PROBLEM STATEMENT
Quote the listing below in its entirety.

PROVIDED DATA

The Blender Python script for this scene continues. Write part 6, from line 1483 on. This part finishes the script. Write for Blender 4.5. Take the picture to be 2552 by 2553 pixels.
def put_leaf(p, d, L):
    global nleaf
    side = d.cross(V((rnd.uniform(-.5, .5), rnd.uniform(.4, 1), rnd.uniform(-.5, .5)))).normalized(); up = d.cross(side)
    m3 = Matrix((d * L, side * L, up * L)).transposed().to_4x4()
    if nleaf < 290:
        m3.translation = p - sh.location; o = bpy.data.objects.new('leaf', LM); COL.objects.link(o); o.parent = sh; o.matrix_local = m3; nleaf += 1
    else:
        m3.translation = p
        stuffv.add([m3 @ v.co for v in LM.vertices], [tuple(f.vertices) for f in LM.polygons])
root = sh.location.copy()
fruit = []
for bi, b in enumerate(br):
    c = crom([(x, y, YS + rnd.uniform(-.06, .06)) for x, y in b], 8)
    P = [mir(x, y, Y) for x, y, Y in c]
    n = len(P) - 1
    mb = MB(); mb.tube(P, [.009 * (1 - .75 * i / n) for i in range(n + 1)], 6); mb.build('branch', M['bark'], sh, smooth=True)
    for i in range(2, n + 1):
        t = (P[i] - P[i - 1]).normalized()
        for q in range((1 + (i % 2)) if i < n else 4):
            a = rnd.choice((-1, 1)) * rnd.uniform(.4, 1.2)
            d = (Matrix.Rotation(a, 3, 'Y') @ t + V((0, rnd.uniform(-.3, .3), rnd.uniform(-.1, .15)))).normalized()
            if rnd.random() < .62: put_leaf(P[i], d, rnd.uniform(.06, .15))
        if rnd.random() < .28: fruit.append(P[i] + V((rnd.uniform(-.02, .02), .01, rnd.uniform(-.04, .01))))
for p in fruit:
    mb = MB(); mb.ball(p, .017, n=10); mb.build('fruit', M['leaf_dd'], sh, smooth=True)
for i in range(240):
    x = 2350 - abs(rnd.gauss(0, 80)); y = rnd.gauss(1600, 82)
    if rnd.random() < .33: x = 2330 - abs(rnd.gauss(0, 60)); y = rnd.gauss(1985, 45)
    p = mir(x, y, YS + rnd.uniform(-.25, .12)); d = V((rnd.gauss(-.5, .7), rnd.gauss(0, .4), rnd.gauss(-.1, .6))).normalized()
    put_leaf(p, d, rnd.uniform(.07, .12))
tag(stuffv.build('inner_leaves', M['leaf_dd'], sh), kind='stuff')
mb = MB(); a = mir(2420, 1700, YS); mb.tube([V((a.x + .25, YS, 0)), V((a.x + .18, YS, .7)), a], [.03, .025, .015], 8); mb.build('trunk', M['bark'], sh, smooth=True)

WRITTEN SOLUTION
The Blender Python script for this scene continues. Write part 6, from line 1483 on. This part finishes the script. Write for Blender 4.5. Take the picture to be 2552 by 2553 pixels.
def put_leaf(p, d, L):
    global nleaf
    side = d.cross(V((rnd.uniform(-.5, .5), rnd.uniform(.4, 1), rnd.uniform(-.5, .5)))).normalized(); up = d.cross(side)
    m3 = Matrix((d * L, side * L, up * L)).transposed().to_4x4()
    if nleaf < 290:
        m3.translation = p - sh.location; o = bpy.data.objects.new('leaf', LM); COL.objects.link(o); o.parent = sh; o.matrix_local = m3; nleaf += 1
    else:
        m3.translation = p
        stuffv.add([m3 @ v.co for v in LM.vertices], [tuple(f.vertices) for f in LM.polygons])
root = sh.location.copy()
fruit = []
for bi, b in enumerate(br):
    c = crom([(x, y, YS + rnd.uniform(-.06, .06)) for x, y in b], 8)
    P = [mir(x, y, Y) for x, y, Y in c]
    n = len(P) - 1
    mb = MB(); mb.tube(P, [.009 * (1 - .75 * i / n) for i in range(n + 1)], 6); mb.build('branch', M['bark'], sh, smooth=True)
    for i in range(2, n + 1):
        t = (P[i] - P[i - 1]).normalized()
        for q in range((1 + (i % 2)) if i < n else 4):
            a = rnd.choice((-1, 1)) * rnd.uniform(.4, 1.2)
            d = (Matrix.Rotation(a, 3, 'Y') @ t + V((0, rnd.uniform(-.3, .3), rnd.uniform(-.1, .15)))).normalized()
            if rnd.random() < .62: put_leaf(P[i], d, rnd.uniform(.06, .15))
        if rnd.random() < .28: fruit.append(P[i] + V((rnd.uniform(-.02, .02), .01, rnd.uniform(-.04, .01))))
for p in fruit:
    mb = MB(); mb.ball(p, .017, n=10); mb.build('fruit', M['leaf_dd'], sh, smooth=True)
for i in range(240):
    x = 2350 - abs(rnd.gauss(0, 80)); y = rnd.gauss(1600, 82)
    if rnd.random() < .33: x = 2330 - abs(rnd.gauss(0, 60)); y = rnd.gauss(1985, 45)
    p = mir(x, y, YS + rnd.uniform(-.25, .12)); d = V((rnd.gauss(-.5, .7), rnd.gauss(0, .4), rnd.gauss(-.1, .6))).normalized()
    put_leaf(p, d, rnd.uniform(.07, .12))
tag(stuffv.build('inner_leaves', M['leaf_dd'], sh), kind='stuff')
mb = MB(); a = mir(2420, 1700, YS); mb.tube([V((a.x + .25, YS, 0)), V((a.x + .18, YS, .7)), a], [.03, .025, .015], 8); mb.build('trunk', M['bark'], sh, smooth=True)